Indeed, the women who break various glass ceilings in society are often those who were nurtured as young women at women’s colleges.
Why would that be? Why the connection? There’s no doubt that women’s colleges produce strong, self-assured young women who aren’t afraid to tackle daunting challenges.
First, of course, there are the well-documented findings that classrooms of only (or mainly) women students result in those students participating more actively in the classroom, and reporting higher levels of active learning, higher order thinking, and more academic challenge throughout their four years than women in coed settings report. Students at women’s colleges also report more interaction with faculty. It may simply be that faculty take women more seriously and spend more time nurturing their learning when impressive young men aren’t around to dominate the classroom and the faculty members’ attention. Just ask the women at Harvard Business School, who’ve been struggling to break through in classroom discussions and professors’ eyes. In women’s colleges, faculty and administrators set high standards for the women students and make clear their expectation that the graduates will achieve great things. This surely leaves a lasting impact on the students.
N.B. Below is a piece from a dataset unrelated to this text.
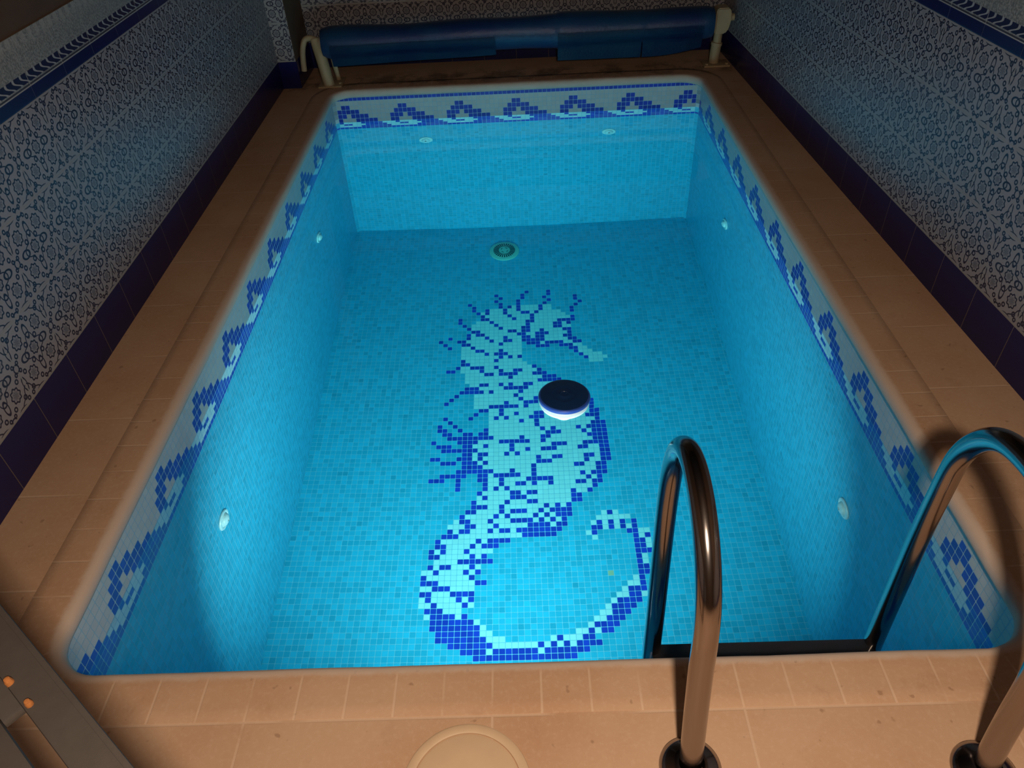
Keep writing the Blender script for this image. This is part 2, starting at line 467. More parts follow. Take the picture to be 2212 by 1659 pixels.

Studies also show that students at women’s colleges are much more likely to earn PhDs than are their counterparts at coed colleges. And they are dozens of times more likely to stick with math and hard science studies than women who attend coed colleges. Not twice as likely to stick with it but dozens of times more likely. Nobody knows why, but the vast majority of women who enter coed colleges thinking they will major in math or chemistry or some other hard science drop out of those fields (as compared to the “soft sciences” such as sociology and psychology). In contrast, women stick with those studies in women’s colleges, and go on to careers in those fields. Something is going on in the classrooms at coed colleges to discourage women from math and sciences; or something supportive is happening in women’s college classrooms that coed schools may need to take a look at.
Women students’ success happens outside the classroom as well. The editor of the student newspaper, head of the student government and all the other positions on campus are, by definition, held by women. Such leadership roles offer a terrific learning experience.
The campus communities also tend to be nurturing and supportive. Women’s colleges develop very strong community bonds, passed down through generations of female graduates. “Traditions” at women’s colleges differ from those at coed, with regular “step sings,” “lantern night,” “hoop races,” special tea parties, and “canoe sings” – not unlike the special songs and traditions a girl might find at an all-girls’ summer camp, and many of them common to all women’s colleges. My husband said he didn’t fully appreciate my college experience until he saw me at a reunion, singing ancient songs in Greek and Latin, in the dark night, with lanterns (colored by class year) swinging from our hands. The reality is that young men are simply less willing to stand around singing ancient songs in Greek and Latin about wisdom and beauty.
Citing all the studies about how women’s colleges succeed so much better at nurturing and educating young women, Smith College offers the perfect tag line: “Of course, the world is coeducational. But Smith women enter it more confidently than women graduates of coed schools.” A women’s college might just be worth considering when you make your college choice this Fall.